BEGIN Data

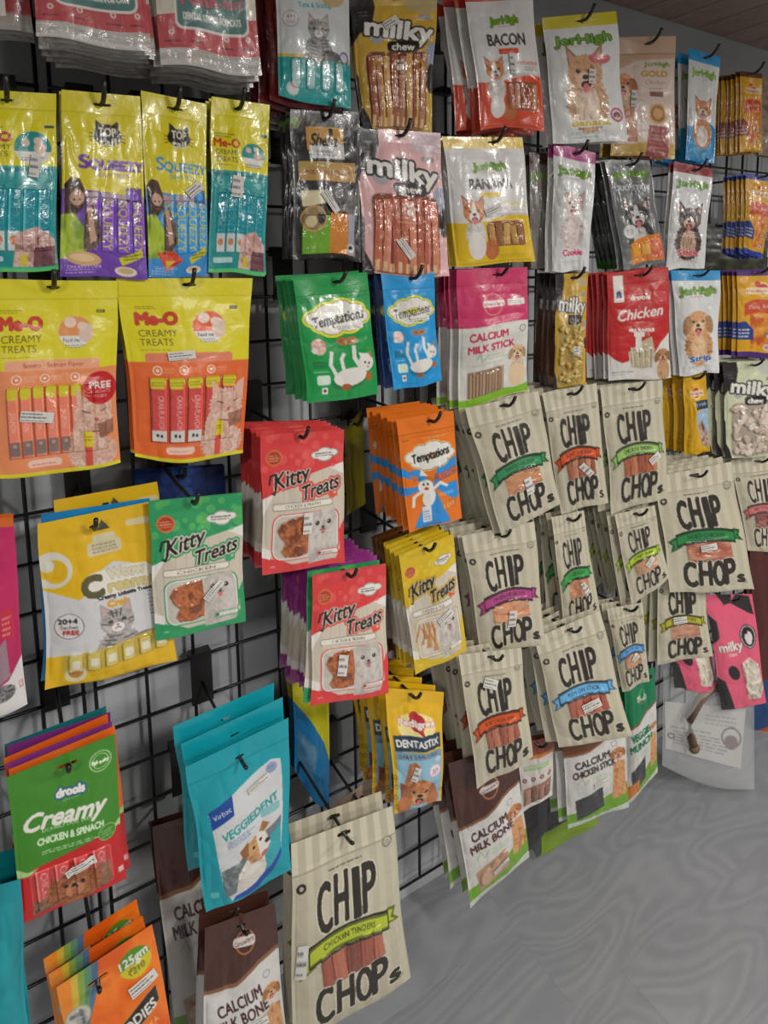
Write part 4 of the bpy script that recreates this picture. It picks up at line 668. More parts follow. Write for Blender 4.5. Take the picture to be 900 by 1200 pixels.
M_WALL.node_tree.links.new(_n.outputs['Fac'], _c.inputs[0]); M_WALL.node_tree.links.new(_c.outputs[0], _b.inputs['Base Color']); _b.inputs['Roughness'].default_value = .7
M_SUB = node_mat('dark_subfloor', (.09, .09, .10), .8); M_SUBC = node_mat('dark_ceiling_board', (.03, .022, .018), .8)
def structure(name, V, F, m):
    o = mesh_obj(name, V, F, m); o['kind'] = 'structure'; return o
structure('wall_back', *box((2.0, YWALL + .05, ZCEIL / 2), (8.0, .10, ZCEIL)), M_WALL)
floor = structure('floor', *box((2.0, -2.0, -.03), (8.0, 4.2, .05)), M_SUB)
ceil = structure('ceiling', *box((2.0, -2.0, ZCEIL + .035), (8.0, 4.2, .05)), M_SUBC)
def bev(sx, sy, sz, b):
    V = [(i * (sx / 2 - e), j * (sy / 2 - e), k) for k, e in ((-sz, 0), (-b, 0), (0, b)) for i, j in ((-1, -1), (1, -1), (1, 1), (-1, 1))]
    F = [(0, 3, 2, 1), (8, 9, 10, 11)] + [(r * 4 + i, r * 4 + (i + 1) % 4, (r + 1) * 4 + (i + 1) % 4, (r + 1) * 4 + i) for r in (0, 1) for i in range(4)]
    return V, F
V, F = bev(1.1999, .1799, .005, .0002); plank0 = mesh_obj('plank', V, F, M_FLOOR, floor); pm = plank0.data
first = True; rr = random.Random(2)
for r in range(14):
    off = rr.random() * 1.2
    for c in range(5):
        o = plank0 if first else link('plank', pm, floor); first = False
        o.location = (-.9 + c * 1.2 + off, YWALL - .09 - r * .18, 0)
V, F = bev(.1105, 3.6, .012, .003); F = [f[::-1] for f in F]; V = [(x, y, -z) for x, y, z in V]
cp0 = mesh_obj('ceiling_plank', V, F, M_CEIL, ceil); first = True
for k in range(46):
    o = cp0 if first else link('ceiling_plank', cp0.data, ceil); first = False
    o.location = (.06 + k * .115, YWALL - 1.8, ZCEIL - .002)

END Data

Aim:
The data should be printed again unchanged; leave its pictures out.

Full output:
Write part 4 of the bpy script that recreates this picture. It picks up at line 668. More parts follow. Write for Blender 4.5. Take the picture to be 900 by 1200 pixels.
M_WALL.node_tree.links.new(_n.outputs['Fac'], _c.inputs[0]); M_WALL.node_tree.links.new(_c.outputs[0], _b.inputs['Base Color']); _b.inputs['Roughness'].default_value = .7
M_SUB = node_mat('dark_subfloor', (.09, .09, .10), .8); M_SUBC = node_mat('dark_ceiling_board', (.03, .022, .018), .8)
def structure(name, V, F, m):
    o = mesh_obj(name, V, F, m); o['kind'] = 'structure'; return o
structure('wall_back', *box((2.0, YWALL + .05, ZCEIL / 2), (8.0, .10, ZCEIL)), M_WALL)
floor = structure('floor', *box((2.0, -2.0, -.03), (8.0, 4.2, .05)), M_SUB)
ceil = structure('ceiling', *box((2.0, -2.0, ZCEIL + .035), (8.0, 4.2, .05)), M_SUBC)
def bev(sx, sy, sz, b):
    V = [(i * (sx / 2 - e), j * (sy / 2 - e), k) for k, e in ((-sz, 0), (-b, 0), (0, b)) for i, j in ((-1, -1), (1, -1), (1, 1), (-1, 1))]
    F = [(0, 3, 2, 1), (8, 9, 10, 11)] + [(r * 4 + i, r * 4 + (i + 1) % 4, (r + 1) * 4 + (i + 1) % 4, (r + 1) * 4 + i) for r in (0, 1) for i in range(4)]
    return V, F
V, F = bev(1.1999, .1799, .005, .0002); plank0 = mesh_obj('plank', V, F, M_FLOOR, floor); pm = plank0.data
first = True; rr = random.Random(2)
for r in range(14):
    off = rr.random() * 1.2
    for c in range(5):
        o = plank0 if first else link('plank', pm, floor); first = False
        o.location = (-.9 + c * 1.2 + off, YWALL - .09 - r * .18, 0)
V, F = bev(.1105, 3.6, .012, .003); F = [f[::-1] for f in F]; V = [(x, y, -z) for x, y, z in V]
cp0 = mesh_obj('ceiling_plank', V, F, M_CEIL, ceil); first = True
for k in range(46):
    o = cp0 if first else link('ceiling_plank', cp0.data, ceil); first = False
    o.location = (.06 + k * .115, YWALL - 1.8, ZCEIL - .002)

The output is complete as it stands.